The idea of radicalisation online is another post-Brexit, post-Trump media trope. The majority of studies I've read have debunked the idea. It's improbable that your average Facebook or YouTube user sees some far-right propaganda and disappears down a radicalisation wormhole.
What tends to happen is that people with a tendency to watch videos with extreme views tend to watch more of those videos, with the views getting more extreme. As anyone with any experience of YouTube's algorithms knows, the recommendations are indeed this basic. If you like this, have some more of this.
But what Chris talked about, and what the Tory-run anti-ULEZ Facebook Groups also indicate, is that entry points into more extreme views and the darker side of the internet are often less noticeable.
Chris's example is the kind of post you've probably seen an aunt or family friend share on Facebook dozens of times. Engagement-bait rubbish that gets people who still use Facebook into a froth in the comments. It's also not dissimilar to the anti-ULEZ sentiment the Conservatives stir up in their Facebook Groups - hot-button points of entry designed to stir up heated debate.
But it also has an almost invisible darker side - that everything wrong with society comes from an unspecified "them", with the reader tacitly encouraged to make up their version of who "they" might be. And as Chris points out, the subtle starting points of both these posts and the anti-ULEZ groups mean they're almost impossible to track.

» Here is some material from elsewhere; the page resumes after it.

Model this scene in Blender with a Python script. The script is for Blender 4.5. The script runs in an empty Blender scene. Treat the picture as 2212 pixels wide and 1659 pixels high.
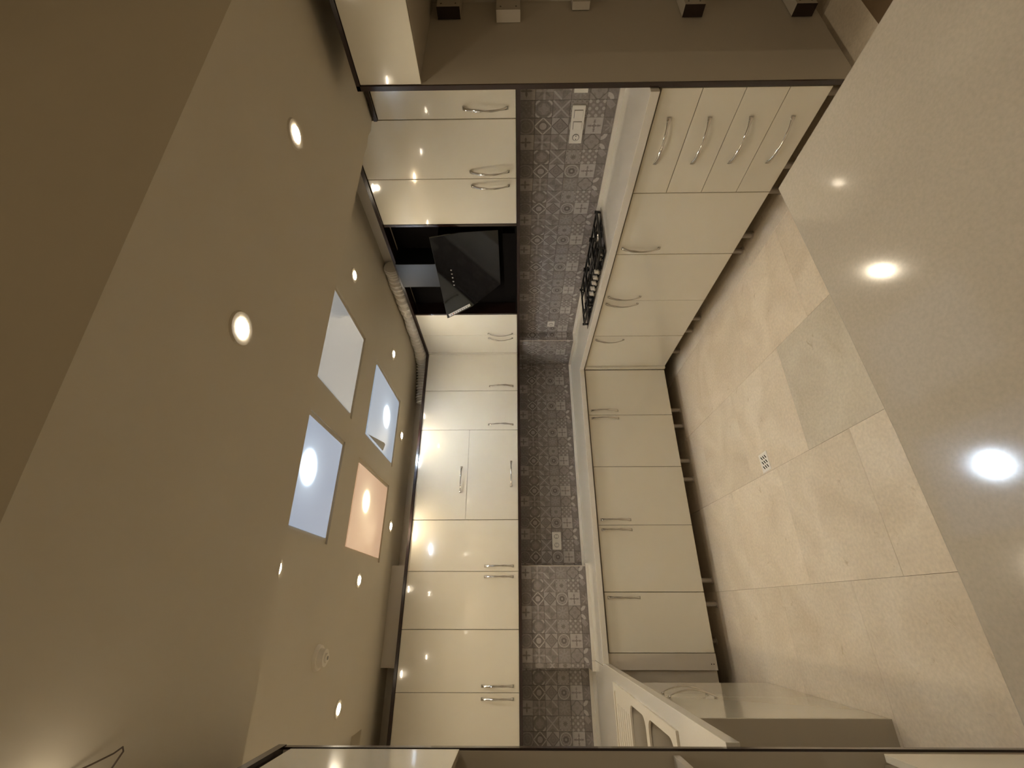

Any research methodology or hate speech-spotting algorithm will struggle to spot the implicit arguments of this kind of post. It's not an obvious path from disapproving of ULEZ to racist hate speech, or from "red ants in a jar" to "Bill Gates and his mates run the world". But these pathways do exist, and if political parties believe they can create such pathways to win elections and step blamelessly away from the consequences, it will leave us in an even more troubling place than we were at the end of 2016.
The challenge with this type of campaigning is that it is often only viewable in the rearview mirror. Thanks to Meta, LinkedIn and YouTube's ad transparency tools, we can see quite a lot of political advertising happening on social. The Advertising Association is running a new campaign to "help the public better understand political ads".
However, this kind of targeted organic campaigning is only possible to spot if someone shines a spotlight on it. Successful political campaigning is most often celebrated in hindsight, the winner's story inevitably being a success story - even if, in reality, it was close to failure.
For brands and businesses, there's a lesson to be learned in picking the topics it's safe to campaign on. Clearly it’s important to be topical and relevant in our campaigns - we need to tap into what our target audiences care about, not what we think they care about.
So first and foremost we need to know what they care about - by getting out into the world and speaking to them, whether that’s consumer or corporate audiences. But when we’re thinking about how we can tap into what people care about, we need to be aware that engaging on hot button, divisive topics can quickly spiral into other realms.
That doesn’t necessarily mean shying away from those areas if that’s the right place to campaign. It does mean being prepared for this backlash, adopting a spirit of fearlessness - that this is the position, and we’re sticking to it. “Brand [x] backs down on topic [y] after online backlash” is the worst possible outcome, generating way more conversation than any initial backlash (often one or two tweets).
Moving beyond the rational arguments into more emotional, subjective territory can be risky - but plenty of psychological studies show that these kinds of stories are the most effective way of winning hearts and minds. The Conservatives know it and are unabashedly unafraid to weaponise it to win. It’s been effective for them, and may well prove to be so again this year.
In comms, we can’t always be that brash - but maybe, as more and more ideas are computer-generated, brashness, directness and brutal simplicity (it’s all about air fryers and ULEZ) will be the human way of standing out from the crowd.